I had a bit of fun yesterday running this PC-Health app on various physical and virtual systems: It would invariably report that the systems failed the test...
while they were actually running Windows 11, including the latest 22458.1000 release.
It just proves beyond any doubt, how arbitary Microsoft's decision is, and that it lacks any technical base.
In some cases the hosts didn't have UEFI, secure boot or a TPM, but any decent hypervisor has no issue simulating them. Any half decent hypervisor may also soon contain the ability to fake CPUID results to make Windows 11 happy.
And that is obviously a good thing, just like with those darn Nvidia consumer card drivers, which refused to work otherwise with PCIe pass-through.

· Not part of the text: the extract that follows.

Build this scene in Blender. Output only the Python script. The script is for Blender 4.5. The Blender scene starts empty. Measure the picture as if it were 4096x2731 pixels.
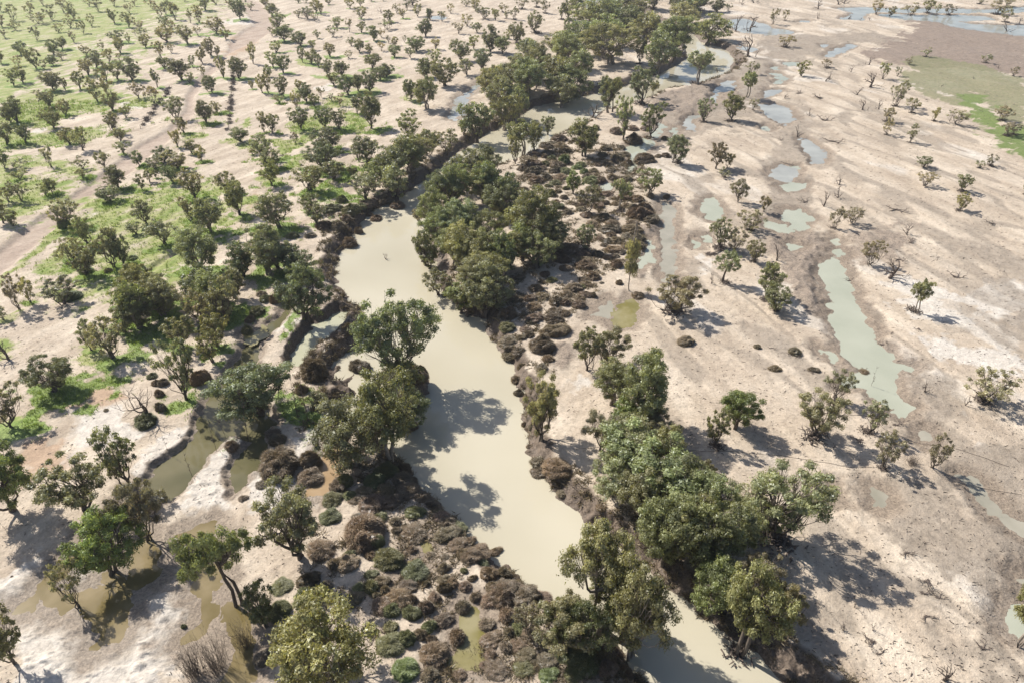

But the only right thing to do is to leave the choice to those who bought the hardware and the software and who did not subscribe to be prodded, goaded or handycapped at will by anyone who just happens to provide a minor part to their workstation. If I wanted to be an iSlave, I wouldn't have bought Personal Computers for the last 40 years (had an Apple ][ before).
Microsoft's latest move, to say they will not try to fix bugs reported from systems that are "too old", IMHO would be acceptable, even fair. Unlimited support is unreasonable, even Linux did stop supporting 80386 CPUs when the maintainers ran out of functioning hardware to validate against. But Microsoft was threatening to sabotage perfectly functioning hardware and that is a different matter.
Even keeping non-qualifying systems from updating
automatically would be appreciated as a bonus by all those who never really saw that as a feature (can't say how often I've had VMs crashing from automated reboots on automated updates even on Server 2019).
But the older systems do need to be offered the security updates and the ability for owners to accept them--yes, at the risk of breaking things on older hardware--but with the usual recovery options, which may not be perfect (for which you have backups that are easy to do if you don't have TPM in place).
Just like Windows 11 should be runnable on TPM-less systems, when the owner accepts the risks to himself and others in his vicinity.
I believe Microsoft needs to be given a proper choice:
- Either make sure not to sabotage existing systems
- or enable the community to take over support of older hardware (open source)
Now we all just need to make sure our congresspeople make M$ understand there is no third option.
And they may also want to make sure M$ understands, that forcing a Windows 11 upgrade on Windows 10 users with qualifiying hardware is not an option either (remember the final days of Windows 7?). Not just on principle (owners chose, not vendors), but because people are working with a mix of devices and will want to keep consistency between them.